Today's agriculture is "multi-faceted" in developed countries and plays a more social role for those who cultivate land, while supporting vital infrastructures in developing countries to ensure solid and steady growth to give a future to people who would otherwise have no choice but to migrate to an unknown future, Mattia Prayer Galletti, lead technical specialist of IFAD, the International Fund for Agricultural Development of the United Nations told WineNews during "Terra Madre Salone del Gusto". Global agriculture is two-sided and there is a very wide gap between the developed world and the southern hemisphere countries - and therefore a completely different set of problems for each side.

According to Galletti, even though developed countries are now “in a period when agriculture all over the world is in crisis due to global reasons, such as globalization and climate change, as well as the fact that the agriculture population is getting older”, concerning agriculture today and tomorrow “there is some hope. The concept of farmers has changed. It is no longer the way our grandparents used to farm, now its role is multi-faceted: preservation of culture, links to the territory and management of natural resources.
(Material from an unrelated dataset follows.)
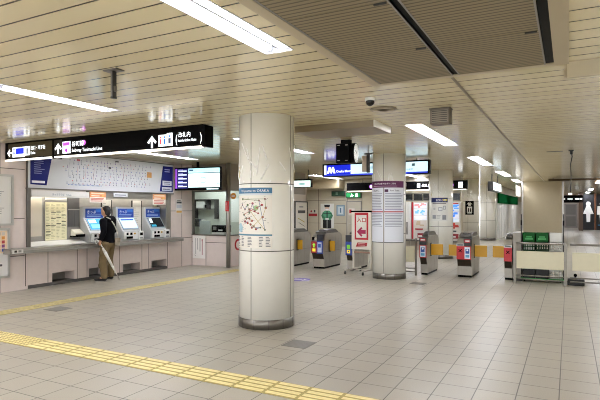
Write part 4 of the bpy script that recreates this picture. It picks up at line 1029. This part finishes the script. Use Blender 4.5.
m = MB(); m.box(-.14, .14, -.006, 0, 0, .3, mat('#d5d0c6')); m.box(-.1, .0, -.009, -.006, .1, .25, RED); tag(m.build('door_notice', None, (-8.25, 20.44, 1.35)), 'small white and red notice on the pale steel door', 'notice')
# clerestory windows and fare adjustment machines
for k, (a, b) in enumerate(((-6.0, -5.62), (-5.56, -5.22), (-5.18, -4.9), (-4.2, -3.75))):
    m = MB(); m.box(a, b, 20.47, 20.5, 1.98, 2.22, mat('#1c201e', .15)); m.box(a - .02, b + .02, 20.475, 20.5, 1.95, 1.98, STEEL_D); m.box(a - .02, b + .02, 20.475, 20.5, 2.22, 2.25, STEEL_D); struct(m.build('window_%d' % (k + 3)))
def fare_machine(label, x, cols, red=True, w=.62):
    t = thing('fare_machine', label, 'fare machine', (x, 20.2, .38), 0, 'fare adjustment machines')
    m = MB(); m.box(-w / 2, w / 2, 0, .28, 0, 1.52, mat('#dcdbd6', .35)); m.build('cabinet', t)
    if red:
        m = MB(); m.box(-w / 2 - .01, -w / 2 + .06, -.02, 0, 0, 1.52, mat('#b82832', .4)); m.build('red_edge', t)
    m = MB(); z = 1.48; rf = random.Random(int(x * 100))
    for c, h, e in cols:
        m.box(-w / 2 + .09, w / 2 - .03, -.012, 0, z - h + .02, z, lit('#d4d8e2', .5) if e else mat('#d8d2ca', .4))
        for q in range(6):
            xa = rf.uniform(-w / 2 + .1, w / 2 - .2); za = rf.uniform(z - h + .03, z - .06)
            m.box(xa, min(xa + rf.uniform(.06, .2), w / 2 - .04), -.015 - .001 * q, -.012, za, min(za + rf.uniform(.03, .1), z - .01), lit(c, e) if e else mat(c, .4))
        z -= h
    m.build('display', t)
    m = MB(); m.box(-.08, .2, -.03, 0, .1, .28, mat('#8f2430', .4)); m.box(-.05, .1, -.035, -.03, .14, .2, WHITE); m.build('coin_slot', t)
    m = MB(); m.box(-w / 2, w / 2, -.25, .28, -.03, 0, DARK); m.build('ledge', t)
    m = MB(); m.box(-w / 2, w / 2, -.1, .28, -.38, -.03, mat('#b9b2a2', .4)); m.build('pedestal', t)
t = thing('gate_terminal', 'white service terminal with grey dispenser beside the red edged machine', 'terminal', (-5.88, 20.2, .38))
m = MB(); m.box(-.24, .28, 0, .28, 0, 1.52, mat('#e2e1dc', .35)); m.build('cabinet', t)
m = MB(); m.box(-.14, .16, -.03, 0, .22, .72, GREY); m.box(-.08, .1, -.035, -.03, .3, .5, DARK); m.build('dispenser', t)
m = MB(); m.box(-.05, .06, -.01, 0, .85, .97, BLACK); m.build('reader', t)
m = MB(); m.box(-.24, .28, -.25, .28, -.03, 0, DARK); m.box(-.24, .28, -.1, .28, -.38, -.03, mat('#b9b2a2', .4)); m.build('pedestal', t)
fare_machine('red edged fare machine with coloured screens behind the slim gate', -5.25, [('#e58a8a', .24, .7), ('#6aa8e0', .26, .9), ('#f0e4e0', .2, .6), ('#c8b49a', .3, 0), ('#a83038', .12, 0)])
fare_machine('fare machine hidden mostly behind the third column', -4.55, [('#e8e8e6', .4, .5), ('#7ab0e4', .4, .8)], False)
fare_machine('red topped fare machine glimpsed between third and fourth columns', -3.95, [('#b8323c', .06, 0), ('#4f8fe0', .3, .9), ('#3a78d4', .24, .9), ('#b8c8e8', .16, .8), ('#c03a30', .3, 0), ('#44484c', .1, 0)], False, .5)

# far corridor: restroom panels, door, sign
def rest_panel(label, x, fig, group='restroom panels'):
    t = thing('restroom_panel', label, 'restroom sign', (x, 46, 0), 0, group)
    m = MB(); m.box(-.4, .4, 0, .15, 0, 2.78, mat('#16171c', .4)); m.build('board', t)
    m = MB(); c = mat('#f0f0ee', .45, 0, .25); y = 0
    if fig == 'w':
        m.cyl((0, 0, 2.05), (0, -.02, 2.05), .17, c, 24); m.prism([(-.12, 1.95), (.12, 1.95), (.2, 1.7), (.37, 1.25), (.14, 1.25), (.12, .62), (-.12, .62), (-.14, 1.25), (-.37, 1.25), (-.2, 1.7)], -.02, 0, c, 'y')
    else:
        m.cyl((0, 0, 2.05), (0, -.02, 2.05), .17, c, 24); m.prism([(-.32, 1.85), (.32, 1.85), (.36, 1.2), (.18, 1.2), (.14, .6), (-.14, .6), (-.18, 1.2), (-.36, 1.2)], -.02, 0, c, 'y')
    m.build('figure', t)
    if fig == 'm':
        m = MB(); m.box(-.3, .0, -.01, 0, .35, .42, mat('#3a7fb0')); m.build('small_print', t)
rest_panel('tall black wall panel with white woman figure down the corridor', 1.34, 'w')
rest_panel('tall black wall panel with white man figure at the corridor end', 2.28, 'm')
m = MB(); m.box(1.75, 1.87, 45.9, 46.3, 0, 2.85, mat('#7a4b2c', .5)); tag(m.build('wood_post'), 'brown wooden post between the two black restroom panels', 'post')
t = thing('door_2', 'grey double paned door at the far corridor end', 'door', (.14, 50.9, 0)); t['kind'] = 'structure'
m = MB(); m.box(-.5, .5, 0, .1, 0, 2.1, mat('#8d8a86', .4)); m.build('door_leaf', t)
m = MB()
for z in (.15, 1.15): m.box(-.38, .38, -.02, 0, z, z + .85, mat('#75736f', .3))
m.build('door_panel', t)
m = MB(); m.box(-.58, -.5, -.04, .1, 0, 2.2, mat('#b8b2a6')); m.box(.5, .58, -.04, .1, 0, 2.2, mat('#b8b2a6')); m.box(-.58, .58, -.04, .1, 2.1, 2.2, mat('#b8b2a6')); m.build('door_frame', t)
m = MB(); m.box(.66, .94, 44, 51, 0, 2.85, mat('#6a5546', .5)); struct(m.build('trim_4'))
t = thing('corridor_sign', 'black hanging sign with white marks at the far corridor end', 'sign', (.2, 44.0, 2.12))
m = MB(); m.box(-.75, .75, 0, .2, 0, .56, BLACK); m.build('case', t)
for x, w_ in ((-.62, .16), (-.3, .34), (.2, .3), (.55, .12)): m = MB(); m.box(x, x + w_, -.01, 0, .22, .34, lit('#e6ecf0', .8)); m.build('mark', t)
for x in (-.58, .58): m = MB(); m.box(x - .02, x + .02, .08, .12, .56, H - 2.12, DARK); m.build('rod', t)

# ================================================================== THE MAN
def remesh(o, v, sub=0):
    r = o.modifiers.new('r', 'REMESH'); r.mode = 'VOXEL'; r.voxel_size = v; r.use_smooth_shade = True
    s_ = o.modifiers.new('s', 'SMOOTH'); s_.factor = .5; s_.iterations = 4
SK = mat('#b98a6c', .5)
man = thing('person', 'person in black hooded jacket and khaki trousers standing at a ticket machine', 'person', (-9.22, 8.21, 0), PI + .28)
V = Vector
m = MB()
# trunk, neck, head
m.loft([((0, 0, .8), .1, .14), ((0, 0, .95), .11, .155), ((.0, 0, 1.15), .105, .15), ((.0, 0, 1.3), .1, .165), ((.01, 0, 1.38), .07, .12)], SK)
m.chain([(.0, 0, 1.34), (.035, 0, 1.43), (.05, 0, 1.47)], [.07, .055, .052], SK)
hr = Matrix.Rotation(.28, 4, 'Y')
m.ball((.065, 0, 1.565), .098, SK, 20, (.98, .8, 1.12), hr)
m.ball((.1, 0, 1.51), .062, SK, 16, (1, .85, .9)); m.ball((.155, 0, 1.535), .016, SK, 10, (1.2, .8, 1.4)); m.ball((.145, 0, 1.50), .018, SK, 10, (.6, 1.4, .5))
for s in (-1, 1): m.ball((.055, s * .082, 1.545), .026, SK, 10, (.7, .35, 1.2))
# arms and hands
LA = [(0, .19, 1.33), (-.07, .27, 1.11), (-.045, .335, .95)]; RA = [(0, -.19, 1.33), (.03, -.28, 1.11), (.2, -.2, 1.04)]
for P_ in (LA, RA): m.chain(P_, [.052, .04, .03], SK)
def hand(base, d, up, side):
    base, d, up = V(base), V(d).normalized(), V(up).normalized(); sd = d.cross(up).normalized() * side
    up2 = sd.cross(d).normalized() * side
    m.chain([base, base + d * .05, base + d * .085], [.026, .032, .03], SK)
    for k, ln in enumerate((.062, .072, .068, .052)):
        o_ = base + d * .085 + sd * (.024 - .016 * k)
        m.chain([o_, o_ + d * ln * .5 - up2 * .012, o_ + d * ln * .7 - up2 * .04, o_ + d * ln * .35 - up2 * .055], [.0105, .0095, .009, .008], SK, 8)
    o_ = base + d * .03 + sd * .026; m.chain([o_, o_ + sd * .022 + d * .025 - up2 * .012, o_ + sd * .012 + d * .05 - up2 * .035], [.013, .011, .0095], SK, 8)
hand(LA[2], (.05, .1, -.3), (0, 1, 0), 1); hand(RA[2], (1, .15, -.1), (0, 0, 1), 1)
# legs
LL = [(0, .085, .86), (.04, .13, .47), (-.01, .17, .09)]; RL = [(0, -.085, .86), (.05, -.12, .47), (.03, -.16, .09)]
for P_ in (LL, RL):
    m.chain(P_, [.085, .055, .042], SK); a = V(P_[2]); m.chain([a, a + V((.1, .02, -.045)), a + V((.17, .03, -.055))], [.04, .03, .025], SK)
body = m.build('body', man); remesh(body, .009)
# clothes
JK = mat('#0a0a0e', .9, spec=.1); KH = mat('#6b5a3c', .85, mottle=.08)
m = MB()
m.loft([((-.005, 0, .83), .125, .165), ((0, 0, .87), .14, .18), ((0, 0, 1.0), .13, .175), ((-.005, 0, 1.15), .13, .18), ((-.01, 0, 1.28), .13, .195), ((0, 0, 1.36), .1, .17), ((.02, 0, 1.42), .075, .085)], JK)
for P_ in (LA, RA): m.chain(P_, [.082, .066, .05], JK)
m.ball((-.1, 0, 1.37), .095, JK, 16, (.8, 1.25, .95)); m.ball((-.02, 0, 1.42), .085, JK, 16, (1, 1.15, .55))
j = m.build('hooded_jacket', man); remesh(j, .012)
m = MB(); m.loft([((0, 0, .74), .12, .16), ((0, 0, .82), .135, .175), ((0, 0, .9), .135, .18)], KH)
for P_ in (LL, RL):
    q = [V(P_[0]) + V((0, 0, -.04)), V(P_[1]), V(P_[2]) + V((-.01, 0, .03))]; m.chain(q, [.115, .09, .078], KH); m.ball(q[1] + V((.02, 0, -.12)), .086, KH, 12); m.ball(q[1] + V((-.015, 0, .16)), .1, KH, 12)
j = m.build('trousers', man); remesh(j, .012)
for P_ in (LL, RL):
    a = V(P_[2]); m = MB(); S_ = mat('#17171a', .6)
    m.ball((a.x - .01, a.y, .05), .05, S_, 14, (1.2, .85, .95)); m.ball((a.x + .09, a.y + .015, .042), .046, S_, 14, (1.9, .95, .85)); m.ball((a.x + .16, a.y + .025, .038), .042, S_, 14, (1.5, 1., .8))
    j = m.build('shoe', man); remesh(j, .009)
    m = MB(); m.prism([(a.x - .075, a.y - .035), (a.x + .14, a.y - .02), (a.x + .225, a.y + .0), (a.x + .23, a.y + .04), (a.x + .18, a.y + .065), (a.x - .06, a.y + .045)], 0, .016, mat('#a8a49c', .7), 'z'); m.build('sole', j)
m = MB(); HR = mat('#191412', .8)
m.ball((.03, 0, 1.585), .1, HR, 20, (.95, .84, 1.02), hr); m.ball((.0, 0, 1.535), .08, HR, 16, (.8, 1.0, 1.0)); m.ball((.07, 0, 1.625), .07, HR, 16, (1, .95, .62))
j = m.build('hair', man); remesh(j, .01)
m = MB()
for s in (-1, 1): m.ball((.147, s * .032, 1.562), .009, mat('#1a1210', .3), 8)
m.build('eyes', man)

# umbrella: crook in his hand, tip on the floor behind his heel
h0, tp = V((-.03, .365, .885)), V((-.3, .0, .012))
UW = mat('#dcdad4', .6); t = thing('umbrella', 'furled white umbrella with curved handle held at his side, tip on the floor', 'umbrella', (-9.22, 8.21, 0), PI + .28)
d = (tp - h0).normalized(); m = MB(); m.chain([h0 + d * .16, h0 + d * .25, h0 + d * .6, h0 + d * .82], [.022, .034, .026, .012], UW, 12); m.build('canopy', t)
m = MB(); m.cyl(h0 + d * .0, tp, .007, mat('#b9b7b2', .3, .7), 10); m.build('shaft', t)
m = MB(); pts = []; sdv = V((.95, .25, 0)).normalized()
c_ = h0 + sdv * .045
for k in range(9): a = PI * k / 8; pts.append(c_ - sdv * .045 * math.cos(a) - d * .055 * math.sin(a))
pts.append(pts[-1] + d * .05); m.tube([h0 + d * .12, h0] + pts, .012, mat('#efeeea', .35), 10); m.build('handle', t)
m = MB(); m.cyl(tp - d * .05, tp, .006, mat('#55524e', .4), 8); m.build('ferrule', t)
# shoulder bag
t = thing('shoulder_bag', 'small greyish beige bag hanging at his back on a pale strap', 'bag', (-9.22, 8.21, 0), PI + .28); BG = mat('#a69a88', .8, mottle=.08)
m = MB(); m.box(-.22, -.155, -.15, -.02, .78, .96, BG, bev=.02); m.build('pouch', t)
m = MB(); m.box(-.228, -.218, -.145, -.025, .86, .955, mat('#988c7a', .8), bev=.004); m.build('flap', t)
m = MB(); st_ = mat('#c9c4ba', .7); m.tube([(-.19, -.1, .94), (-.185, -.07, 1.1), (-.175, -.02, 1.2), (-.165, .04, 1.28), (-.12, .1, 1.39), (-.04, .12, 1.43)], .012, st_); m.build('strap', t)

# ================================================================== CAMERA, LIGHT, VIEW
sc = bpy.context.scene
cam = D.cameras.new('camera'); co = D.objects.new('camera', cam); COL.objects.link(co)
cam.sensor_width = 36; cam.lens = 36 * 511.6 / 600; cam.shift_y = 9.5 / 600; cam.clip_end = 200
co.location = (0, 0, 1.6); co.rotation_euler = (PI / 2, 0, math.atan(269 / 511.6)); sc.camera = co
w = D.worlds.new('world'); sc.world = w; w.use_nodes = True
w.node_tree.nodes['Background'].inputs[0].default_value = (.93, .95, 1, 1); w.node_tree.nodes['Background'].inputs[1].default_value = 2.6
sc.view_settings.view_transform = 'Standard'; sc.view_settings.look = 'None'; sc.view_settings.gamma = 1; sc.view_settings.use_curve_mapping = False
sc.view_settings.exposure = 0.35
try:
    sc.cycles.use_denoising = True; sc.cycles.filter_width = 1.0; sc.cycles.denoising_prefilter = 'ACCURATE'; sc.cycles.max_bounces = 8; sc.cycles.diffuse_bounces = 5; sc.cycles.caustics_reflective = False; sc.cycles.caustics_refractive = False
    sc.cycles.sample_clamp_indirect = 6
except Exception: pass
In some mountainous and hilly areas, which are abundant in Italy”, Galletti said, “agriculture also has the role of hydrogeological prevention, but mostly agriculture is a network and no longer an individual role, and young people understand the importance of sharing ideas”.
The merit belongs to the prevalence of digital technologies, because “new technologies and means of communication allow for different kinds of agriculture and competition that does not depend on foreign markets, but rather enhances opportunities on local markets, which allows for exchange of information. And for these generations of farmers, coming here to Terra Madre is a continuous source of wealth”.
Unfortunately, if one abandons the developed countries, the prospective is not very rosy.
“My work”, pointed out Galletti, “is specifically in the southern countries of the world, where the problems are quite different. IFAD operates as a financial institution to finance projects to combat rural poverty, and even today the majority of the poor in the world live in rural areas. They live on agriculture, so our target is the small agriculture farm, because there are 500 million small farms that produce food for 80% of the population, and these are the companies to protect and enhance. They need to be protected because they are decreasing in number, partly due to economic inequalities, which brings about an increasing concentration of land ownership”, and therefore “in some regions the number of small companies is decreasing and the number of laborers is increasing”. This, Galletti warned, is a problem for everyone, and one that we deal with every day in Italy and abroad.
“It is evident that in some regions in the world a population explosion is under way, especially in Africa, so millions of young people are coming into the labor market but if they do not find the necessary support in agriculture they have to move on and go to cities or abroad. And this”, he concluded, “is a problem that is arriving on our shores. We must find ideas to enhance this agricultural potential, and consider it an opening to give these young people the opportunity to put their ideas on the board. And when we succeed in doing so, the results are impressive”.